Thursday, December 26, 2013

"...Get a massage once per month..."

I'm not sure if you've heard or read this often said bit of sage advice before to '...get a massage once per month...' but I'm here to tell you there is a reason you've heard or read it before.

I was one of those that avoids 'massage' places because I doesn't really like the whole 'pampered' experience and thought "What has a massage got to do with running?" or "If I need a massage I'll massage myself'.  Well, you can give yourself a massage in fact you should routinely roll using your hard form roller, tennis ball or whatever you've found as a part of your post workaround routine to relax those muscles.  However, there is a subtle difference in having the right external person do it who is an experienced 'sports' masseuse, listens to you, can melt away knots and other things that is just very difficult to do yourself.
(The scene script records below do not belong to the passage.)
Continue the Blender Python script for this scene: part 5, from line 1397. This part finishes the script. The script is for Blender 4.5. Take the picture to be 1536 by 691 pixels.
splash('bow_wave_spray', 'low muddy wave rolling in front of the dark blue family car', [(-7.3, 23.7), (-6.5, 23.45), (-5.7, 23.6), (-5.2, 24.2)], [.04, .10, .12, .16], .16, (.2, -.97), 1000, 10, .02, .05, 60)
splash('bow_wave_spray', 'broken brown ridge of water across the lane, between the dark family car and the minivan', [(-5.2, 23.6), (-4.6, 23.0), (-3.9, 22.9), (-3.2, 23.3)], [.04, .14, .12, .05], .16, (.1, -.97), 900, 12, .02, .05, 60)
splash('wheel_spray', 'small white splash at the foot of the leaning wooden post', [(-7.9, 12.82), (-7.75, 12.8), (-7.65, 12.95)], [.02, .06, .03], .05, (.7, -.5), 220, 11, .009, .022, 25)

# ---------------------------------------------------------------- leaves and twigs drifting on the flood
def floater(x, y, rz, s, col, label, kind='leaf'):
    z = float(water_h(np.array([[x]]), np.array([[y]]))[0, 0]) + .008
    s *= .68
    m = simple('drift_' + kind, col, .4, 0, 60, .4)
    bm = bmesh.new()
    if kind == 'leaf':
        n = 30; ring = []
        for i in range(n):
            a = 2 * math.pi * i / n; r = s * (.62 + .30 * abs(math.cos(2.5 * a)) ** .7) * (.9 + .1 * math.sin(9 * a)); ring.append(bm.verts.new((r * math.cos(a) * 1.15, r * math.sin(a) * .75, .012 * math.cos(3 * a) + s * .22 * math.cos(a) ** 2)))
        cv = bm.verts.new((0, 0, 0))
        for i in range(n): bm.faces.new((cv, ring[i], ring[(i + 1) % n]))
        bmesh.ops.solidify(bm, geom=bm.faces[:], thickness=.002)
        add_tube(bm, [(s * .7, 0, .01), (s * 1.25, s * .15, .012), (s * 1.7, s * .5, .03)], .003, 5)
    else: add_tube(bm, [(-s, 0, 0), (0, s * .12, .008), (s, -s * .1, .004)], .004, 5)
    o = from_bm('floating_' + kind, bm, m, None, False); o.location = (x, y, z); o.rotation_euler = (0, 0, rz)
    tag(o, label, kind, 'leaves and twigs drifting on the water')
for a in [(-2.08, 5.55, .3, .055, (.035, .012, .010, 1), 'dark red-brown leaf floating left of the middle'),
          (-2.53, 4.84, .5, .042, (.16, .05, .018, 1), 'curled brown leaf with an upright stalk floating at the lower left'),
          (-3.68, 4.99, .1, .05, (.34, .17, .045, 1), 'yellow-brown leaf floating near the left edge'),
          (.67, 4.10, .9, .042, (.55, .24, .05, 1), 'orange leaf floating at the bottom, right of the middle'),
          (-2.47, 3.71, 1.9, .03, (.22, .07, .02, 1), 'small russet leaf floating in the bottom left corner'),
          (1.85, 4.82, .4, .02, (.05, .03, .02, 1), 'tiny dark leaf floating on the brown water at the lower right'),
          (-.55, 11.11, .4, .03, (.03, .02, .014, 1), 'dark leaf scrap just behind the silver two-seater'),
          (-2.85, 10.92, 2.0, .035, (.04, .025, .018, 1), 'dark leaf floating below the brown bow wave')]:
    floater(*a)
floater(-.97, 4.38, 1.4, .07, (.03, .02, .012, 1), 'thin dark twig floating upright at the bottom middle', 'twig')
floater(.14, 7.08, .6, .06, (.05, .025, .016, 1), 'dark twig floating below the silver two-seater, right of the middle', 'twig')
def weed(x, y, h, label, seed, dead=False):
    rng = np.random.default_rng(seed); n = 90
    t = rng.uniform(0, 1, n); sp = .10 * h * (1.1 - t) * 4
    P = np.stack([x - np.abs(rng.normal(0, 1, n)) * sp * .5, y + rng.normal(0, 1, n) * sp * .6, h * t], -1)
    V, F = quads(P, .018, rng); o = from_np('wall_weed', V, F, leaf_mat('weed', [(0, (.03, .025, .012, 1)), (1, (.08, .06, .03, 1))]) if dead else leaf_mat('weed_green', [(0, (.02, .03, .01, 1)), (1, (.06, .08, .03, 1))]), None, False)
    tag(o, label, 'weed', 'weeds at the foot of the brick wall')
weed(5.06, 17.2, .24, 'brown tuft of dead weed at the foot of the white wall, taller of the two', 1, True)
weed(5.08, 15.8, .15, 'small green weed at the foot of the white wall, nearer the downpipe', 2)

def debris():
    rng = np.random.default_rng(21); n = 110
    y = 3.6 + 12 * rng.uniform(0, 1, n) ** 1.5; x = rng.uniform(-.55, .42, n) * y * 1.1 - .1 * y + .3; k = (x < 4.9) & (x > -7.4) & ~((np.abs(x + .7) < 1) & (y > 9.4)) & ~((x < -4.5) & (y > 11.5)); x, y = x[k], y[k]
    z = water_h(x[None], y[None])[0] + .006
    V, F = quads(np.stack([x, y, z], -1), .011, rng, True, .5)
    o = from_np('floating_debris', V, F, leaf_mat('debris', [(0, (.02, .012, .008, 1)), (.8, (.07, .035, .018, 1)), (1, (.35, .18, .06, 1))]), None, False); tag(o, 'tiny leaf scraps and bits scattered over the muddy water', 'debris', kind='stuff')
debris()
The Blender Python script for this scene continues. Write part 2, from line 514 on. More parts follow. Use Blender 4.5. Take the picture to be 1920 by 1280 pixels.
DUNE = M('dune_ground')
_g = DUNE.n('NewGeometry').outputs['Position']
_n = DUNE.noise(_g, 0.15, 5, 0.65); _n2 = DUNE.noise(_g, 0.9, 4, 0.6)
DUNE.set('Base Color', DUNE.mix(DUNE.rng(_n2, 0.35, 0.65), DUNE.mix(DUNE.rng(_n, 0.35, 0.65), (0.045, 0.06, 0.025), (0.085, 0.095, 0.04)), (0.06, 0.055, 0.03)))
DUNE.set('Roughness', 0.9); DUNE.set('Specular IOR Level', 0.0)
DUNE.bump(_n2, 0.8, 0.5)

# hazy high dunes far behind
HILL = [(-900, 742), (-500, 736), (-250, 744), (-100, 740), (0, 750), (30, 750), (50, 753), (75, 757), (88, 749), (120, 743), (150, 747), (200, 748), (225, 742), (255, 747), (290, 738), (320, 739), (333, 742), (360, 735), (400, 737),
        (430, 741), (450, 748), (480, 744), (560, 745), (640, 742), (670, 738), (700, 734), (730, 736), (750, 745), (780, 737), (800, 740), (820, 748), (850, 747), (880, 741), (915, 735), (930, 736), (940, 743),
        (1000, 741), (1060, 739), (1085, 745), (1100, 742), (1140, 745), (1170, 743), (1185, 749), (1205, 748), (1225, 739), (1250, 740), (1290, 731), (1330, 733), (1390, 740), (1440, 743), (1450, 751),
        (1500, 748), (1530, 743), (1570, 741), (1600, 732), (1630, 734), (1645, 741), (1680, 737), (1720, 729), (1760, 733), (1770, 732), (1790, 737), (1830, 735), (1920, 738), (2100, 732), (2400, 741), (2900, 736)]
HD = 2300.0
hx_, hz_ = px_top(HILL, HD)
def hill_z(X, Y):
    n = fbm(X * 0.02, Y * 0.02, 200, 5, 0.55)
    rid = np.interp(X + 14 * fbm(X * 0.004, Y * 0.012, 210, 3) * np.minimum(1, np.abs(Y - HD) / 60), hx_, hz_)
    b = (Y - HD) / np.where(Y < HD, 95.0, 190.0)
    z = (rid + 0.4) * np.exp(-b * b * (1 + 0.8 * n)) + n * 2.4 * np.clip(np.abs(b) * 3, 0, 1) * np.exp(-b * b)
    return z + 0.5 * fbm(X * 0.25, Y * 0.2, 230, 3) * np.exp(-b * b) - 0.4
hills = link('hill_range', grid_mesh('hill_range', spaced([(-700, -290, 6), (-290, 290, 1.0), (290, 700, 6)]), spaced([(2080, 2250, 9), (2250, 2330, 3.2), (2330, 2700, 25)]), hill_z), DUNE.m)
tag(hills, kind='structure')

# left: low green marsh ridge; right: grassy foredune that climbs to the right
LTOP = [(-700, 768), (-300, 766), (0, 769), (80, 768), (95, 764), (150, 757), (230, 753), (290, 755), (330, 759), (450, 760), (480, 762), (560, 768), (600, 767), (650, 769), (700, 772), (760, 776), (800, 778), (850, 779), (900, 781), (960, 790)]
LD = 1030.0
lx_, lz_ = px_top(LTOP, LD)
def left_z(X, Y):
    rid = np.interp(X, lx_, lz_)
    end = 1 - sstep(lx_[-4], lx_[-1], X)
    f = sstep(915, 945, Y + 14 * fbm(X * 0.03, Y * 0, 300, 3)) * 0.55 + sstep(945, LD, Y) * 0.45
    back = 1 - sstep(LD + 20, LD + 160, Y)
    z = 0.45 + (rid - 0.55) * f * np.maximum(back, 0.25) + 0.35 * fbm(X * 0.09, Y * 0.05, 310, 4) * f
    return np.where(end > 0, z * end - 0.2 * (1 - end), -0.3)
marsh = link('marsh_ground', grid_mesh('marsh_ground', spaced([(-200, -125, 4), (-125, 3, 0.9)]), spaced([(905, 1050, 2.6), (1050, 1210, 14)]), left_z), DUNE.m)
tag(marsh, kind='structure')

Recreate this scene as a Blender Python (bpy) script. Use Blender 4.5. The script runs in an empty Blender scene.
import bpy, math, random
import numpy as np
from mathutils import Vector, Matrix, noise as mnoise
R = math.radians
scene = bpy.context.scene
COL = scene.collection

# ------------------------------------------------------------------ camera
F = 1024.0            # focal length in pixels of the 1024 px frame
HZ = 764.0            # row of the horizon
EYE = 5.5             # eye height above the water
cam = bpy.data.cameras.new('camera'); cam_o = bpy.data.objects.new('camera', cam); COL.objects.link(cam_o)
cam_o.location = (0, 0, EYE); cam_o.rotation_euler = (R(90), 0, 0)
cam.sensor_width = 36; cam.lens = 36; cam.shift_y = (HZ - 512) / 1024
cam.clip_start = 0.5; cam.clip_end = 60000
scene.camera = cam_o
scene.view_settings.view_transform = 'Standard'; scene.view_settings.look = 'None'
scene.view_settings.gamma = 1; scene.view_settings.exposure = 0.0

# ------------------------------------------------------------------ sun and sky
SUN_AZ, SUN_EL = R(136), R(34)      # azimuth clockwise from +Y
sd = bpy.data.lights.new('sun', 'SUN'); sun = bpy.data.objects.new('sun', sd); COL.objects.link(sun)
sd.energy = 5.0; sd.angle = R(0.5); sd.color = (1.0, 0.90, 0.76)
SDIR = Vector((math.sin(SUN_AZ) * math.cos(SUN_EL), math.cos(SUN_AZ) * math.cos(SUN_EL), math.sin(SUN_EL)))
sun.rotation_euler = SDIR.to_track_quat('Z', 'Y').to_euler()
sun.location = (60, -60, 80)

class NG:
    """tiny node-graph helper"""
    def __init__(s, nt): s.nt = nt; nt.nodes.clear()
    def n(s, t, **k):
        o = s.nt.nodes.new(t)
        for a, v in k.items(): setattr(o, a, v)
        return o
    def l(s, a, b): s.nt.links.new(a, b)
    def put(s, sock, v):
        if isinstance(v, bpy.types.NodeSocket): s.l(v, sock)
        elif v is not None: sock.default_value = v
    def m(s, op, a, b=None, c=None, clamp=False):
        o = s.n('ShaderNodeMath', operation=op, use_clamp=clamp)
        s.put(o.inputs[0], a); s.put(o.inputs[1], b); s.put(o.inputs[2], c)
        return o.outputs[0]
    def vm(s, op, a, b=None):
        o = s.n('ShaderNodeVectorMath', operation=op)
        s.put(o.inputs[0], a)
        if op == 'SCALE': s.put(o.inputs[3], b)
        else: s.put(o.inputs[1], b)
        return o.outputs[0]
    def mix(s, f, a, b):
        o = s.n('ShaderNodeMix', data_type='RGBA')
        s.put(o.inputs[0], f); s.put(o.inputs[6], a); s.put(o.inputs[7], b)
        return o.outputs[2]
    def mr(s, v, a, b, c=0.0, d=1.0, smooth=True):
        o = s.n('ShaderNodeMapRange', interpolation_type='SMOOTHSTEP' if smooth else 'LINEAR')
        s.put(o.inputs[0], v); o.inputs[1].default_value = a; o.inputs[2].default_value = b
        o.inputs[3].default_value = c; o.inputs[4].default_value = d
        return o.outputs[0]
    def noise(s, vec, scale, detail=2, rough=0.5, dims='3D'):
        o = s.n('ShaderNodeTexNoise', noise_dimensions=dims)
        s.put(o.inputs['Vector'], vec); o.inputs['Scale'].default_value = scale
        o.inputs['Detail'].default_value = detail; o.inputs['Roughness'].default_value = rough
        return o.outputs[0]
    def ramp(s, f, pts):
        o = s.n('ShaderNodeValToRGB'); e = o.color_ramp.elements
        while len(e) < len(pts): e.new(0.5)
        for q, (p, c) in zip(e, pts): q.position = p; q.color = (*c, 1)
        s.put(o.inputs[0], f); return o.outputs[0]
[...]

I went for the first time as per advice from an experienced running friend and suffered through all the pampering till my masseuse got down to the good stuff.  I won't lie and tell you there was no pain; especially, initially as he found those knots in my soleus.  However, after each knot melted and as the entire muscle was relaxed via hot oil and towels I found a new level of relaxed muscles I have not felt before.  The extra work on my foot arches, behind the knee and shoulders I'm sure contributed to the total relaxed sense of feeling.

It has been two weeks since I ran my last full marathon and even though I felt I was mostly recovered from the run I know now after having been to the sports massage specialist that I wasn't.  We counted at least four tender places around the soleus that I'm working on and will get another maintenance tuneup next month but was tremendous feedback to have and sure made my following 5 mile fun run actually fun.

If you consult your fellow running friends and find the right sports masseuse for you then I think a monthly massage is yet another positive tool at your disposal to help maintain good running form and hopefully keep running for years to come.